Dogpile Releases Study Favorable TowardDogpile

Wagging its tail as it chews on a meaty bone of statistics, meta-search engine Dogpile.com conducted a study in conjunction with the University of Pennsylvania and Pennsylvania State University that shows Dogpile.com is better than everybody else. If you're interested, I did a study of my own showing that Einstein was an imbecile when compared to the electrifying brainpower emitting from my gargantuan cranium.

But I suppose the numbers are interesting. Comparing the over 12,000 search results of the four major search engines, Google, Yahoo!, MSN, and AskJeeves, the study said the overlap of search results among them was a miniscule 1.1%. This means that the total breadth of possible search results are not reflected on one search engine.

On average, searchers, in a sense, use their own meta-search technique by querying 2.8 search engines per month. Dogpile touts its own search service's ability to produce a better variety of results, taking the top results and compiling one list.

Based upon their statistics, searchers are not always finding what they're looking for.

Conducted in July 2005, the study measured the overlap of first page results from the top four search engines and found that only 1.1% of 485,460 first page results matched up, meaning that most results were unique to each search engine.

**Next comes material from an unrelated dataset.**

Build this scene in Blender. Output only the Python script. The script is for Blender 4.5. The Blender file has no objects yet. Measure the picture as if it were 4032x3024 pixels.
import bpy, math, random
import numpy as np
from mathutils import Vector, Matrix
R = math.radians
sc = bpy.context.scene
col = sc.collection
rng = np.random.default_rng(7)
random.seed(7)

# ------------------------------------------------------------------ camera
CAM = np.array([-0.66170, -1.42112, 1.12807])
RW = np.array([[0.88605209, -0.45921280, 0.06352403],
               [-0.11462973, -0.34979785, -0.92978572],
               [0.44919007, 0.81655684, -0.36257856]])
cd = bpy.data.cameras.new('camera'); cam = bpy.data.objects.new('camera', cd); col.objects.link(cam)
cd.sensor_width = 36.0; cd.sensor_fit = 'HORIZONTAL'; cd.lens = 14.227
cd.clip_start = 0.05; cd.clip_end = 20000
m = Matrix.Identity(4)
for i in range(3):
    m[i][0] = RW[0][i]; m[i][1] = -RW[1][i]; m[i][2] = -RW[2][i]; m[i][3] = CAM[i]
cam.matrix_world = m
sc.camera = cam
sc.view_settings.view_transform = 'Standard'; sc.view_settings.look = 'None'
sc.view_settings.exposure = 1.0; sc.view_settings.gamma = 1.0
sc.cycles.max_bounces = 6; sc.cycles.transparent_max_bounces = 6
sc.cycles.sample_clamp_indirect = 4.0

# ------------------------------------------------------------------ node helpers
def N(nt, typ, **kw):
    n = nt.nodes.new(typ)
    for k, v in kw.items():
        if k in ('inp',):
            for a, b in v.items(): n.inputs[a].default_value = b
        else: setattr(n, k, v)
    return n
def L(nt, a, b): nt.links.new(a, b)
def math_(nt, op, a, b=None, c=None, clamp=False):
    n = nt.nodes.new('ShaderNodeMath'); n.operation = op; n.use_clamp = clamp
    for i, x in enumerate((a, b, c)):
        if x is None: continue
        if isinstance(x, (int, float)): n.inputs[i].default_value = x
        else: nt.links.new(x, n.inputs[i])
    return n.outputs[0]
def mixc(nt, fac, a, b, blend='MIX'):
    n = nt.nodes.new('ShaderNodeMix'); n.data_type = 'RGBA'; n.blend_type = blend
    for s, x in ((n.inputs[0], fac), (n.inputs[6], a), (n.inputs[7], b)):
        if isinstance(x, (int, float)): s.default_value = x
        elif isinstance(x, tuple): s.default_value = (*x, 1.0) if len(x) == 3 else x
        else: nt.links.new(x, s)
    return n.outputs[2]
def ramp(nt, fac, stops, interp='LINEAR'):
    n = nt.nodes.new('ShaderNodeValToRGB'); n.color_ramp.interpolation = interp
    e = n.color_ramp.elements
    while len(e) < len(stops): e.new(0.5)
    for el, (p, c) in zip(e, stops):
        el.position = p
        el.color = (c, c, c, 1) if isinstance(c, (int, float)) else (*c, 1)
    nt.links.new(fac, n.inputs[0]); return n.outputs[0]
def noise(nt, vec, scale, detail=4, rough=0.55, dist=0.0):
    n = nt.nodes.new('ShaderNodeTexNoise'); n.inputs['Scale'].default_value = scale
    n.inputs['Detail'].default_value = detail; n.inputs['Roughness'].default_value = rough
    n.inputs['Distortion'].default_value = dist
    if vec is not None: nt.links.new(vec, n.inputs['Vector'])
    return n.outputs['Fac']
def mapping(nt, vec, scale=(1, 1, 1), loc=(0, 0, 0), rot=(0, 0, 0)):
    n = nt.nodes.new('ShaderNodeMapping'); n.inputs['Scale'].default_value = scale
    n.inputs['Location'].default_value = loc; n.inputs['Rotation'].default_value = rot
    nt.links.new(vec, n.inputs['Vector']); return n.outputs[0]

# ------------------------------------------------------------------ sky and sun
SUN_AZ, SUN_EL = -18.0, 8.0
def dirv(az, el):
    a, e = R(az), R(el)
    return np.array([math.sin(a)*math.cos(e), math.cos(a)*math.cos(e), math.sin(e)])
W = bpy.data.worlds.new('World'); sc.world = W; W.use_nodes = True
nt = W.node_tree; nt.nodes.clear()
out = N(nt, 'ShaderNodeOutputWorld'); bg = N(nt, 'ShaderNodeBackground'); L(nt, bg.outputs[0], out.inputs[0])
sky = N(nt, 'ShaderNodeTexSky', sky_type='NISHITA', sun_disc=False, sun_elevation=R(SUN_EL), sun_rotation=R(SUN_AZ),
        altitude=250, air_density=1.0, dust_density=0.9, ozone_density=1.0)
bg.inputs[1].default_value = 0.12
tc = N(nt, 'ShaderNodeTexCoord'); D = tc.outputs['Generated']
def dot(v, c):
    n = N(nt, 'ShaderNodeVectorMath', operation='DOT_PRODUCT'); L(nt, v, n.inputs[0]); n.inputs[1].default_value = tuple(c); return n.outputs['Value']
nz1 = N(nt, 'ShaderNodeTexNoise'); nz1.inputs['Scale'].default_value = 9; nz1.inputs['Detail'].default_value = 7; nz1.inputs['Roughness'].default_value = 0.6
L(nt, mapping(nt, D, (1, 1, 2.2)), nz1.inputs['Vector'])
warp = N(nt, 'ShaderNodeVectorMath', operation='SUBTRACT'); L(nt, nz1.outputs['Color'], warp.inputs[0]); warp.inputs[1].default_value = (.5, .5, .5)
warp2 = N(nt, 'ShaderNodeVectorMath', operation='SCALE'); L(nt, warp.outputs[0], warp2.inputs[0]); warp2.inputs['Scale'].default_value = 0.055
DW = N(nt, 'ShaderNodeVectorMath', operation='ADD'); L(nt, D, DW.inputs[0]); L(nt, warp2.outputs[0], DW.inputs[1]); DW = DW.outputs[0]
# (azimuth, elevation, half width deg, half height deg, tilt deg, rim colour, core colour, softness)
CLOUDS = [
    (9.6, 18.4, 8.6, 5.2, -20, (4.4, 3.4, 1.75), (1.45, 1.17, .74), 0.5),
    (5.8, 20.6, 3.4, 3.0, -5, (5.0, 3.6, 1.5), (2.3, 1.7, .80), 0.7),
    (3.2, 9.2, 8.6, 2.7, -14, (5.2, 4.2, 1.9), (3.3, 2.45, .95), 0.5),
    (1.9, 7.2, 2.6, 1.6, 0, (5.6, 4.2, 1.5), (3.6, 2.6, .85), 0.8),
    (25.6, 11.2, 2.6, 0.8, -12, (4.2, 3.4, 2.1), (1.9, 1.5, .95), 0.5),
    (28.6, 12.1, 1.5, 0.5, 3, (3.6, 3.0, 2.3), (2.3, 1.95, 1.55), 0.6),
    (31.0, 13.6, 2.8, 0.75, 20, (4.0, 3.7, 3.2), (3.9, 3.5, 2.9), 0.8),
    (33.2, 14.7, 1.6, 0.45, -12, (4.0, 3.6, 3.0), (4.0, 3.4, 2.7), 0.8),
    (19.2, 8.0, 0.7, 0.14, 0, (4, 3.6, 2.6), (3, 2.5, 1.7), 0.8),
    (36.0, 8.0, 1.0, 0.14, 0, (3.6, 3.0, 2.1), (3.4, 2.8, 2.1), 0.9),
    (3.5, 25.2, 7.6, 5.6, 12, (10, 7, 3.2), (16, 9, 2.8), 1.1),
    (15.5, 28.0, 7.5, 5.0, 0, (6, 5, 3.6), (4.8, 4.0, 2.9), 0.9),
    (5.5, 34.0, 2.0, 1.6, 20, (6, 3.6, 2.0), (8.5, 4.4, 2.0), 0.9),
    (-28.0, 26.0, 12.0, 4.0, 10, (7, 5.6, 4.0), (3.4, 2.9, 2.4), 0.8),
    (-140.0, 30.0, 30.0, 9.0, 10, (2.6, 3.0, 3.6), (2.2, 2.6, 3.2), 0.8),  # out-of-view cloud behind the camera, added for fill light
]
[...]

In all, 84.9% of search results were unique to one search engine.

Dogpile says that by only searching MSN, a search can miss 72% of the Web's best first page results. Only Google-70.8%; Yahoo!, 69.4%; AskJeeves, 67.9%.

On average, 66.4% of Google first page results were unique to Google; 71.2% were unique to Yahoo!; 70.8% were unique to MSN; 73.9% were unique to AskJeeves.

Twenty percent of the time, the top search engines completely disagreed on the top five non-sponsored search results and only 7% of the time did they agree across the board.

Dogpile claims to provide the best results across the board by aggregating all top results into one. They have a nifty flash demonstration of the concept, too.